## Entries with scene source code
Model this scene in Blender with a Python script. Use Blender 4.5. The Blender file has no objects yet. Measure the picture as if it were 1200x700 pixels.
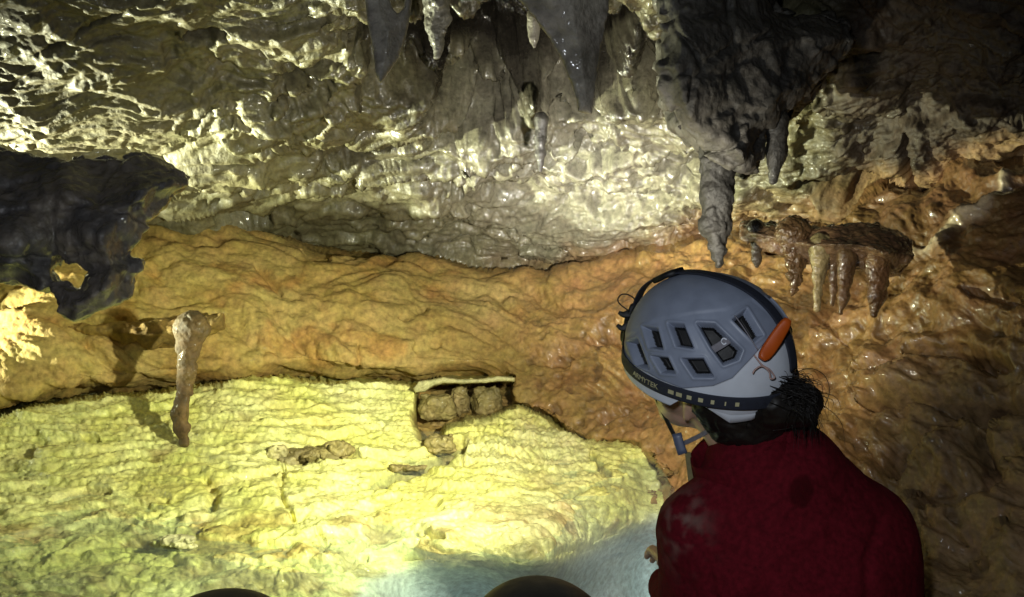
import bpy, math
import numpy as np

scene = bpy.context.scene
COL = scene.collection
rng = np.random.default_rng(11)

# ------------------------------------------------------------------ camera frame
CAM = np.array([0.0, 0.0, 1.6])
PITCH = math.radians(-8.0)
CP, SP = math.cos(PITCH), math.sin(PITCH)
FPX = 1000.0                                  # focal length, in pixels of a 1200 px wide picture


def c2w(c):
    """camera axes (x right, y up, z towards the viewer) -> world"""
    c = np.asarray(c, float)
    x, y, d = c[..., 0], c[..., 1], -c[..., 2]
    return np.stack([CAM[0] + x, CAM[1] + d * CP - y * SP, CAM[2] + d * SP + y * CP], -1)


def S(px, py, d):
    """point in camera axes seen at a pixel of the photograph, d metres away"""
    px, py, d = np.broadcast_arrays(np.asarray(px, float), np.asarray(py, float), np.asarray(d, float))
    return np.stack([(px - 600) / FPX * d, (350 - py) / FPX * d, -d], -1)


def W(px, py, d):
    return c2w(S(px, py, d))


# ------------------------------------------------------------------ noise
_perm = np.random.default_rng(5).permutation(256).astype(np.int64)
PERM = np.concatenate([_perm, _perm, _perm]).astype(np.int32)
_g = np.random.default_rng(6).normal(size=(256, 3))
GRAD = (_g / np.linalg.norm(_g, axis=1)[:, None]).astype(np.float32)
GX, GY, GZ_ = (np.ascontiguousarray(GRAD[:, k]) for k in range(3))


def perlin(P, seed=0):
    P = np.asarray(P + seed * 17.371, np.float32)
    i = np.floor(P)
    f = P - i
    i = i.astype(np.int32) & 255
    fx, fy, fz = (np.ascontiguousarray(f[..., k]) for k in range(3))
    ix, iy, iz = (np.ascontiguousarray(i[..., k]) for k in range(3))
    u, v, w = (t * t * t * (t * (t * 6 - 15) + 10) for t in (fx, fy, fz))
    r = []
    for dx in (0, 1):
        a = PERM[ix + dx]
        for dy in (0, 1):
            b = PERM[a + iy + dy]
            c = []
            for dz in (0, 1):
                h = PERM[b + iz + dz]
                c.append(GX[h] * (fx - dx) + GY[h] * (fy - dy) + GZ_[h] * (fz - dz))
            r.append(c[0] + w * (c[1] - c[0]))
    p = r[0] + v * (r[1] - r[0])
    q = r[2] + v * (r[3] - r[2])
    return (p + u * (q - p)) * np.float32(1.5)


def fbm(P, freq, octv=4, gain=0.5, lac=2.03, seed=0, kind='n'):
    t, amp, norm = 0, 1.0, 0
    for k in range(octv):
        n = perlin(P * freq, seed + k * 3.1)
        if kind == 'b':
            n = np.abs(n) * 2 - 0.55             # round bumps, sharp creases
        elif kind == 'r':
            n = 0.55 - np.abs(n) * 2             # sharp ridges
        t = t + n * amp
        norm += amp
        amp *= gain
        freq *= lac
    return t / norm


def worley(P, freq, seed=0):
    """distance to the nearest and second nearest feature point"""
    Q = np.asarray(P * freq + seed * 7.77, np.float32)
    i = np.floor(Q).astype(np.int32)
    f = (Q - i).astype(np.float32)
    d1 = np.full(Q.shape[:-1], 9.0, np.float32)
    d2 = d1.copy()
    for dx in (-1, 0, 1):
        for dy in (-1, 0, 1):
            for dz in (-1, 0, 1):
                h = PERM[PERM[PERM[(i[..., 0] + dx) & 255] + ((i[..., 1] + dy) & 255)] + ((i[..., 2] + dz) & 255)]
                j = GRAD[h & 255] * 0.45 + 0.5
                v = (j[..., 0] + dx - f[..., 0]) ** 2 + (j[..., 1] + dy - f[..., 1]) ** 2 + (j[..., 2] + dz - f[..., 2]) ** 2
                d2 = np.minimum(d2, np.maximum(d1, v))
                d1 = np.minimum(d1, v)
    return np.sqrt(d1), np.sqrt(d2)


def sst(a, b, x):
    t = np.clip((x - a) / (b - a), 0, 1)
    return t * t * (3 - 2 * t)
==
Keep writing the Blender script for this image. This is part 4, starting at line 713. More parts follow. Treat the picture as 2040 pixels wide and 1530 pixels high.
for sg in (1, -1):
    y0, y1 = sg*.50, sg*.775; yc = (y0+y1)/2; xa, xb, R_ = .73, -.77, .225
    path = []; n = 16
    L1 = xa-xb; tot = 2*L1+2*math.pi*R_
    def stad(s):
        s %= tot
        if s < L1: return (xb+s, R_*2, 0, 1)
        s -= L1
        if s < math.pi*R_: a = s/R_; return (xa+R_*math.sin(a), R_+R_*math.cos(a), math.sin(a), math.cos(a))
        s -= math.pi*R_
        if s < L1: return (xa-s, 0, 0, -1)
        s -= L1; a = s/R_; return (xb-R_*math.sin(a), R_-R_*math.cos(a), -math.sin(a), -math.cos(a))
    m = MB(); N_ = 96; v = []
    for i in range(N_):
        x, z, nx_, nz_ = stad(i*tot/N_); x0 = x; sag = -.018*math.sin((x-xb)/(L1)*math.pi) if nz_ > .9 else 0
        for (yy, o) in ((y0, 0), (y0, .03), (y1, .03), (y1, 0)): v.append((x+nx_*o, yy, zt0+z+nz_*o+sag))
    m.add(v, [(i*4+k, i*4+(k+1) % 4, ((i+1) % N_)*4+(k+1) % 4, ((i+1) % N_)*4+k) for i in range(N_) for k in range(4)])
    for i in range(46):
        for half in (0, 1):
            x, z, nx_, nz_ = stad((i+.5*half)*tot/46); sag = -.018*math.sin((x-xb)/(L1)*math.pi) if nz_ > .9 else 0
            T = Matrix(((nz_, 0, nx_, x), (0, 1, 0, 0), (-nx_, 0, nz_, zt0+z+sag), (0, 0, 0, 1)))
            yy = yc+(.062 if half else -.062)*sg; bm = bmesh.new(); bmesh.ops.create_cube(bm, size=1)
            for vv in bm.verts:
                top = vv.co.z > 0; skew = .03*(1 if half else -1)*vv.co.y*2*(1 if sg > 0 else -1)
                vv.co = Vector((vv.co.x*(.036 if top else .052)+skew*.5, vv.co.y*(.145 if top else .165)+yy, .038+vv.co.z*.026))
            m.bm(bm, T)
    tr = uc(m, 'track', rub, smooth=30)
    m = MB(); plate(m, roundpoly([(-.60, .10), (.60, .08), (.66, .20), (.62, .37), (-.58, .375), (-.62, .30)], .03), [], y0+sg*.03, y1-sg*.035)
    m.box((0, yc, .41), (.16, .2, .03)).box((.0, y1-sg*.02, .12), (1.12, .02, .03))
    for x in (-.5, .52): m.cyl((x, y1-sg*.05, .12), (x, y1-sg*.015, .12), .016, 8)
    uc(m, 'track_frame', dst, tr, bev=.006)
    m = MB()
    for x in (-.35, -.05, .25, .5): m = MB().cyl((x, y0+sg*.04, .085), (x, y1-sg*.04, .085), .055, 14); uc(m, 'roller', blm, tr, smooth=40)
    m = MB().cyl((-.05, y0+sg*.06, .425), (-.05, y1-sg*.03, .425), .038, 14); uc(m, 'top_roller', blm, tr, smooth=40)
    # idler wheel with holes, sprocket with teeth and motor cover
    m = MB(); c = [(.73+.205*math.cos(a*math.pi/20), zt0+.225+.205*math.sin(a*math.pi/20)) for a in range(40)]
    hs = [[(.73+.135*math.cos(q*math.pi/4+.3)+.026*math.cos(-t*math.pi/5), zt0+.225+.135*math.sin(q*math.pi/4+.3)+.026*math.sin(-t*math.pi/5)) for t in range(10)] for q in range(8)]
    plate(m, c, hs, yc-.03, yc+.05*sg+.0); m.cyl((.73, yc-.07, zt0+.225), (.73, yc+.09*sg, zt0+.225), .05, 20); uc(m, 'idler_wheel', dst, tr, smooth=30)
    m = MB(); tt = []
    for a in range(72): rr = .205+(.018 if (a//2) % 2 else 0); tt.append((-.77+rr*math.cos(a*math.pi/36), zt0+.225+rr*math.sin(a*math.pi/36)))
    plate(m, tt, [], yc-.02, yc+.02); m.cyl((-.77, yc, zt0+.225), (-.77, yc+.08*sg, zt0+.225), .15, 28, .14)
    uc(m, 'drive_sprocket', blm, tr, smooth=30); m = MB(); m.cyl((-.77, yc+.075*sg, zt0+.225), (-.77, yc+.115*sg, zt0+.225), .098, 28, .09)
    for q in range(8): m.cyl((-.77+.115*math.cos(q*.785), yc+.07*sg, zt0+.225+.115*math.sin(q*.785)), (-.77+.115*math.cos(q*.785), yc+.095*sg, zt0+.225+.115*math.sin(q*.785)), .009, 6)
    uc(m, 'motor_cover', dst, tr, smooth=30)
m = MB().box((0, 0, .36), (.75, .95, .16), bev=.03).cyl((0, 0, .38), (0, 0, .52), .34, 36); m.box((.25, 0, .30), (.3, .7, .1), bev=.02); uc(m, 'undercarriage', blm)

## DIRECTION
Can you give again only the lines between the one containing "Model this scene" and the one containing "GX, GY, GZ_", counting both, exactly as they appear and without any pictures?

## ANSWER FOR THIS EXERCISE
Model this scene in Blender with a Python script. Use Blender 4.5. The Blender file has no objects yet. Measure the picture as if it were 1200x700 pixels.
import bpy, math
import numpy as np

scene = bpy.context.scene
COL = scene.collection
rng = np.random.default_rng(11)

# ------------------------------------------------------------------ camera frame
CAM = np.array([0.0, 0.0, 1.6])
PITCH = math.radians(-8.0)
CP, SP = math.cos(PITCH), math.sin(PITCH)
FPX = 1000.0                                  # focal length, in pixels of a 1200 px wide picture


def c2w(c):
    """camera axes (x right, y up, z towards the viewer) -> world"""
    c = np.asarray(c, float)
    x, y, d = c[..., 0], c[..., 1], -c[..., 2]
    return np.stack([CAM[0] + x, CAM[1] + d * CP - y * SP, CAM[2] + d * SP + y * CP], -1)


def S(px, py, d):
    """point in camera axes seen at a pixel of the photograph, d metres away"""
    px, py, d = np.broadcast_arrays(np.asarray(px, float), np.asarray(py, float), np.asarray(d, float))
    return np.stack([(px - 600) / FPX * d, (350 - py) / FPX * d, -d], -1)


def W(px, py, d):
    return c2w(S(px, py, d))


# ------------------------------------------------------------------ noise
_perm = np.random.default_rng(5).permutation(256).astype(np.int64)
PERM = np.concatenate([_perm, _perm, _perm]).astype(np.int32)
_g = np.random.default_rng(6).normal(size=(256, 3))
GRAD = (_g / np.linalg.norm(_g, axis=1)[:, None]).astype(np.float32)
GX, GY, GZ_ = (np.ascontiguousarray(GRAD[:, k]) for k in range(3))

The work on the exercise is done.